What is asked
In the listing below, find the line with "build_stones('scattered_stones', G)", then repeat exactly every line from the top through that one.
-=-=-
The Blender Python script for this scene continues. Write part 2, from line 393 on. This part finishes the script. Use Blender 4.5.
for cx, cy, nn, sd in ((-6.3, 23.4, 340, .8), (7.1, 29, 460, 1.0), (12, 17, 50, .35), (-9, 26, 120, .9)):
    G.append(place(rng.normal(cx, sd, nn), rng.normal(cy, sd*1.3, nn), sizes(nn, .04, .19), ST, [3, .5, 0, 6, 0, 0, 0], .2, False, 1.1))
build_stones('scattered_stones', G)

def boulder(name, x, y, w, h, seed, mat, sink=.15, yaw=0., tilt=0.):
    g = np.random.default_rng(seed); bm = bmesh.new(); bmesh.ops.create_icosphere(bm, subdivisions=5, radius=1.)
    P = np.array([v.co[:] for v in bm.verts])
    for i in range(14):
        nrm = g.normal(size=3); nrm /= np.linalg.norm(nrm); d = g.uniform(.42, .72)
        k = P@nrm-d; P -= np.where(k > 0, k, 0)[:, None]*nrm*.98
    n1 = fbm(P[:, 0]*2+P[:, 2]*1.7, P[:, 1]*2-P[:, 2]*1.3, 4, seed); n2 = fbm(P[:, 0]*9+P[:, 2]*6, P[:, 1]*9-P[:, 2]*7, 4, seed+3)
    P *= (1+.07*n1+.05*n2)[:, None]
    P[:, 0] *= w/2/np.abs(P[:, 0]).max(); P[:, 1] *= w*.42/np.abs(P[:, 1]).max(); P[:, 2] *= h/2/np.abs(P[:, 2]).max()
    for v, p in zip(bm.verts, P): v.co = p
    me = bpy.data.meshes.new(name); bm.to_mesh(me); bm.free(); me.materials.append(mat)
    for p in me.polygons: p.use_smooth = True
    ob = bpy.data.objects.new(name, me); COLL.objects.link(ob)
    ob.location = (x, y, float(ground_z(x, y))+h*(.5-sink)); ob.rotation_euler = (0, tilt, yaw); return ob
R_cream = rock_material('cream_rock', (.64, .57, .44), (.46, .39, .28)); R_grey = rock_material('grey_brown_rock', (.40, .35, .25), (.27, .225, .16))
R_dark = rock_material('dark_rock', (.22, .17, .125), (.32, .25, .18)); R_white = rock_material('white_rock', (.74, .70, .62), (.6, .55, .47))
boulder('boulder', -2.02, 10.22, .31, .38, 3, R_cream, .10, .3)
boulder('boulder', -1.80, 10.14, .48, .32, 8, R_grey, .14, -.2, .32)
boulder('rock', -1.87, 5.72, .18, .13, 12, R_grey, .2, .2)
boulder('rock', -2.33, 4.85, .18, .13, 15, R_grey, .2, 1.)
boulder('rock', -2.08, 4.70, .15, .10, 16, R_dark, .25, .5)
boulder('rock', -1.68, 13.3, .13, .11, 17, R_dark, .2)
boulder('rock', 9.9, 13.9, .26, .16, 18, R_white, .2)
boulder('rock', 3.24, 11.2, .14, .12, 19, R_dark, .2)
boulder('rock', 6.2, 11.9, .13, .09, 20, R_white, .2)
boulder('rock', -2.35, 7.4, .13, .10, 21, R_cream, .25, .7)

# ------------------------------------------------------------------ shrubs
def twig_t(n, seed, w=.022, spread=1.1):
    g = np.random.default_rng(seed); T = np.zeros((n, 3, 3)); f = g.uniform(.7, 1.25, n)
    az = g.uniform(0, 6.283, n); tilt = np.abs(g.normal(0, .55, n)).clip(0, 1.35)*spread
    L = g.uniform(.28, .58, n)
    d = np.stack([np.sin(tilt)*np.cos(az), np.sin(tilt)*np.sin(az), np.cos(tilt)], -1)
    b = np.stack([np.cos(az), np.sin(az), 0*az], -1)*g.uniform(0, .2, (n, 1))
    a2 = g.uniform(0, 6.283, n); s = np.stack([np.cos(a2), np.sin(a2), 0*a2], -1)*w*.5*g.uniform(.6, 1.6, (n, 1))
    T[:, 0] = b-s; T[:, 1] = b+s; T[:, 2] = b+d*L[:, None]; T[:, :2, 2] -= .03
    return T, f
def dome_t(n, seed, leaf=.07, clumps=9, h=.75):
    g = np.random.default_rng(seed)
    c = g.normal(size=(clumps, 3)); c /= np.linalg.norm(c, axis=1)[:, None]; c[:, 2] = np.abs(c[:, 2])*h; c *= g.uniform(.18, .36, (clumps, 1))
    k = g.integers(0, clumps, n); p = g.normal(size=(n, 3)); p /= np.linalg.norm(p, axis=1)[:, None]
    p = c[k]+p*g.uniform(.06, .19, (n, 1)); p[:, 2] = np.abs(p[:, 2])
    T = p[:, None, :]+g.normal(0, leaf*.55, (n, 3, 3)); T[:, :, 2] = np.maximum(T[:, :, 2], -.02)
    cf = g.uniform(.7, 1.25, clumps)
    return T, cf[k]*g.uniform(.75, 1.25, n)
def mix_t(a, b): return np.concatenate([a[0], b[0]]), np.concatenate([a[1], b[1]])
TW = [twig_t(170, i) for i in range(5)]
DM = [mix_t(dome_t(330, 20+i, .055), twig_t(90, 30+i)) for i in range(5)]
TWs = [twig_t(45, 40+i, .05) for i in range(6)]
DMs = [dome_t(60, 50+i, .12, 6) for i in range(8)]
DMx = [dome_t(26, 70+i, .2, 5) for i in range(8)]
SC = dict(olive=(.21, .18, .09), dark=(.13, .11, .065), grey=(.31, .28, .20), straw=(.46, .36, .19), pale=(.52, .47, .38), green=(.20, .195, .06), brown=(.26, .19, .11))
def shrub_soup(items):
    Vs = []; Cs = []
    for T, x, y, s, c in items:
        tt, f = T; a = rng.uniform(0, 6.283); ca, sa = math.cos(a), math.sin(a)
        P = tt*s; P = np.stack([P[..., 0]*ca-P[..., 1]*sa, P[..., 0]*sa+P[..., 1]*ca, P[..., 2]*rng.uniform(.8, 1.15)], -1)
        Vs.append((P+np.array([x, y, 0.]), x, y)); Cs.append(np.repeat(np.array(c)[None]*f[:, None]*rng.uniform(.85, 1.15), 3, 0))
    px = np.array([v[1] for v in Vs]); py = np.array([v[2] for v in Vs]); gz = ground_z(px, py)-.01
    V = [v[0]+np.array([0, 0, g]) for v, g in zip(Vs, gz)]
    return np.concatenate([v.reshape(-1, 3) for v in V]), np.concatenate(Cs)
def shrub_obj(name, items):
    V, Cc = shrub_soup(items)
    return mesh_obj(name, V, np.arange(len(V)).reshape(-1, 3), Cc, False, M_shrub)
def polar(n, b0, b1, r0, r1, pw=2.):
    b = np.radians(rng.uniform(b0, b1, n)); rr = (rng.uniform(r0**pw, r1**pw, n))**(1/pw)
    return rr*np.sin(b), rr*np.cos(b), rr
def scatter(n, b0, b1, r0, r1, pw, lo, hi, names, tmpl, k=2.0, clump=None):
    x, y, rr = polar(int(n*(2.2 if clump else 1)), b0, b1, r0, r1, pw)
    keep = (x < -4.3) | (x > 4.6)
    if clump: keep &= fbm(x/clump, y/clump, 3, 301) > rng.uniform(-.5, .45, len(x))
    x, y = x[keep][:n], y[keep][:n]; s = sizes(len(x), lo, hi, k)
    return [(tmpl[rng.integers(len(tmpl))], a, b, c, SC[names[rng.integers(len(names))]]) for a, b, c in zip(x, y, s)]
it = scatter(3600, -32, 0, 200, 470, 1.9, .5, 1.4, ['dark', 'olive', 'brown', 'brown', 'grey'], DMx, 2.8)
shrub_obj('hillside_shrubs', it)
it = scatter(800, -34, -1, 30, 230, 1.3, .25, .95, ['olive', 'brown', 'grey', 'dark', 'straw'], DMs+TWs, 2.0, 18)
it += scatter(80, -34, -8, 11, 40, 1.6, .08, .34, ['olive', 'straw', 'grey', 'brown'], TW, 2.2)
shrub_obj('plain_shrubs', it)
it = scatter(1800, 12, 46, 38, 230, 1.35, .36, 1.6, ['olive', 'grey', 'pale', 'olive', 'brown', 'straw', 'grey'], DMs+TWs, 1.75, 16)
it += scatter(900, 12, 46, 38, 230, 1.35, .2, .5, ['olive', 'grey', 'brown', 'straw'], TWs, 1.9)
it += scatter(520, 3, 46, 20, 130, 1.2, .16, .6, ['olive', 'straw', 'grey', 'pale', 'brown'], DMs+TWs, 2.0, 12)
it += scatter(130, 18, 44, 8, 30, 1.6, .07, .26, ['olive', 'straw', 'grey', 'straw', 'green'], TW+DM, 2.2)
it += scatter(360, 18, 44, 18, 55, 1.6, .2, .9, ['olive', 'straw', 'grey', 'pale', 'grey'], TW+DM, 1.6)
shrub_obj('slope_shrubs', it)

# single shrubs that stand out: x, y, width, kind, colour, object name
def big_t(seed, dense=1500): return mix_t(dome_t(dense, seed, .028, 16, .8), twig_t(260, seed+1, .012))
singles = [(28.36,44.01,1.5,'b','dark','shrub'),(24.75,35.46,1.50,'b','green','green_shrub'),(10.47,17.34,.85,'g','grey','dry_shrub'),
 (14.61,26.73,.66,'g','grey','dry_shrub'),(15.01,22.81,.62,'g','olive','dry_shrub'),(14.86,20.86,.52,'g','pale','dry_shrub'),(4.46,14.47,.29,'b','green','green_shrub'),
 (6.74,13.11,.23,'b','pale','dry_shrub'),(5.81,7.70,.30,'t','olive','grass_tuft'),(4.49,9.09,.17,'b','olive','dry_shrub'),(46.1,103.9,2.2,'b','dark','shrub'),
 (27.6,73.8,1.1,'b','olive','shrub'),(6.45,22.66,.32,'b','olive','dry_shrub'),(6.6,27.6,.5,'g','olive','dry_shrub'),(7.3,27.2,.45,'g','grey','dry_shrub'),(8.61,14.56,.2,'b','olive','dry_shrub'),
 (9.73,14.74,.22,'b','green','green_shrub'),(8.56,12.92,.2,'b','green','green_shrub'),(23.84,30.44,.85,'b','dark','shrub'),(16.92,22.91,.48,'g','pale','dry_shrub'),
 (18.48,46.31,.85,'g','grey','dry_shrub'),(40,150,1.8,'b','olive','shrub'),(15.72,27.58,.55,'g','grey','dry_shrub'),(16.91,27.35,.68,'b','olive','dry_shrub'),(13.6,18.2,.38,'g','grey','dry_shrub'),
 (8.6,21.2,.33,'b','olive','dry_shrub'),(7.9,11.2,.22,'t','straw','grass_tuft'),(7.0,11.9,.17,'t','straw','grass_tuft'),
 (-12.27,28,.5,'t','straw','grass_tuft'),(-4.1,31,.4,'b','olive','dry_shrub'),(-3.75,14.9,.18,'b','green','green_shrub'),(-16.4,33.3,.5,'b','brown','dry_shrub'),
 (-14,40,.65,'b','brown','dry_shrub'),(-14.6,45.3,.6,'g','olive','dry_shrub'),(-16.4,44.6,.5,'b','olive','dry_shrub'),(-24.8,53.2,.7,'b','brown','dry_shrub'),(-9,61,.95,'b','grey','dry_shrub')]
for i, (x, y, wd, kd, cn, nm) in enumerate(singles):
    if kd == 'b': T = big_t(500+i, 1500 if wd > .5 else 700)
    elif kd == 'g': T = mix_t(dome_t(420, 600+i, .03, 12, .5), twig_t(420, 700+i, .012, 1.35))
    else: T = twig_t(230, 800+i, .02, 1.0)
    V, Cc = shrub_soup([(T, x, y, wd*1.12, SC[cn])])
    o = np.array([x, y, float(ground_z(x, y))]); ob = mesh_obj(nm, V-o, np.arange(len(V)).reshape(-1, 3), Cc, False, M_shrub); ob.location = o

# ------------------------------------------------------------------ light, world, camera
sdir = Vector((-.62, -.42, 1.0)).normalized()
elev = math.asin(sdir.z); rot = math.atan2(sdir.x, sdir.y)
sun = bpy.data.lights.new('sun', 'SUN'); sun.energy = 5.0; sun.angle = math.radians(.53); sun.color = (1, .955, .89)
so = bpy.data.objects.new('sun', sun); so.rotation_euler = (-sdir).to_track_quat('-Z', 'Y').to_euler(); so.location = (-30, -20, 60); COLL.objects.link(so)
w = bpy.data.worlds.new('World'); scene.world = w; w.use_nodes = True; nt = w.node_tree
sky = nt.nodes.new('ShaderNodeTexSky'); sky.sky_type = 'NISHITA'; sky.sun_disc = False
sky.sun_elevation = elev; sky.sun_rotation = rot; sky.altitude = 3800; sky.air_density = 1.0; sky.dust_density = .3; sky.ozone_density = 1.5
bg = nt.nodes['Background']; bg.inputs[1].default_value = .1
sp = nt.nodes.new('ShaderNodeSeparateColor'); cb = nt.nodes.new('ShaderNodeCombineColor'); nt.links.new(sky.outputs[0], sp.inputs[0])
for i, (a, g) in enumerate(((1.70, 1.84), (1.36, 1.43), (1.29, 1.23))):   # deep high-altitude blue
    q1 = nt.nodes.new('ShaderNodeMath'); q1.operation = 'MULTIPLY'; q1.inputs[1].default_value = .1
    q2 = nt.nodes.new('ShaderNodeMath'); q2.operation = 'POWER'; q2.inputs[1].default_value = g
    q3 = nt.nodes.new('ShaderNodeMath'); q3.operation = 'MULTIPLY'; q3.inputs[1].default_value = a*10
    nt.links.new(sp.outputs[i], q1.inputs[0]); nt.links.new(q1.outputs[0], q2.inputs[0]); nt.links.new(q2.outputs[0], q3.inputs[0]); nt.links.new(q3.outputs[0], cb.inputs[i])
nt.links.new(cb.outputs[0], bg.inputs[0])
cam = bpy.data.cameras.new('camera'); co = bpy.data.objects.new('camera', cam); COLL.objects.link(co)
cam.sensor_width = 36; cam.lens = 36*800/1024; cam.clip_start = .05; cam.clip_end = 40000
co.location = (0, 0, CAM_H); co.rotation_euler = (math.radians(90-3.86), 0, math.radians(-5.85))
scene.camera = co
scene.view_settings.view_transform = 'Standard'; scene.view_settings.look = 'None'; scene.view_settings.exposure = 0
-=-=-
Output of the task
The Blender Python script for this scene continues. Write part 2, from line 393 on. This part finishes the script. Use Blender 4.5.
for cx, cy, nn, sd in ((-6.3, 23.4, 340, .8), (7.1, 29, 460, 1.0), (12, 17, 50, .35), (-9, 26, 120, .9)):
    G.append(place(rng.normal(cx, sd, nn), rng.normal(cy, sd*1.3, nn), sizes(nn, .04, .19), ST, [3, .5, 0, 6, 0, 0, 0], .2, False, 1.1))
build_stones('scattered_stones', G)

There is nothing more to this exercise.